Neste ínterim, os direitos de cidadania se transformam em meros discursos nos
palanques eleitorais e se convertem em meras teorias sociológicas entre os
estudiosos da academia. A universalização dos serviços públicos vira argumento
para a privatização, alimentando o ciclo de acumulação da renda.
Este
procedimento tem repercutido também no meio ambiental. A atual crise ecológica
mostra que a busca desenfreada do lucro em larga escala também promove o
desequilíbrio entre as forças da natureza, prejudicando a fauna e a flora, intensificando
as catástrofes naturais e colocando a vida em perigo (a vida humana e as de
milhares de espécies). O modelo de exploração econômica, propulsor da ideologia
do progresso ad infinitum às custas
de uma relação assimétrica com a natureza foi assimilado na contemporaneidade
com empolgação, gerando uma grande incógnita em relação ao futuro do planeta. A
humanidade descobriu a fórmula de destruição da vida planetária e está seguindo
fielmente as orientações necessárias para alcançar este fim. A questão
ecológica nos mostra que um modelo econômico que promove a maximização dos benefícios
para poucos, subestimando o valor e a dignidade de muitos põe em risco a vida
de todos.
Para coroar o
drama de nossa sociedade, deparamo-nos com situações em que os protestos[2]

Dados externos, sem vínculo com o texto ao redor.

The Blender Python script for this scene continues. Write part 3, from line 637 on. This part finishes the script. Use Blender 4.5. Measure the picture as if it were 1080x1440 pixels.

contra a falta d’água (direito inalienável) são sufocados em meio à violência
policial, demonstrando a conivência de um Estado que legitima a desigualdade social
usando a força para calar a voz daqueles que ousam expor as suas contradições.
As eleições sempre abrem expectativas para o novo. Esperamos que os
representantes do povo manaura sejam dignos de assumir os cargos que a eles
foram confiados, trabalhando para a implementação e universalização dos
direitos básicos da população: água, transporte, saúde, educação, cultura,
trabalho, etc.
Sandoval Alves Rocha, 08 de
Novembro de 2012.
[1] A média
de moradores por domicilio em Manaus corresponde a 3,90 hab (IBGE, 2010).
[2] Protesto de moradores contra a
falta d’água termina em confronto com a polícia no bairro Tancredo. Neves - zona
leste de Manaus. (Acrítica, 05/11/2012).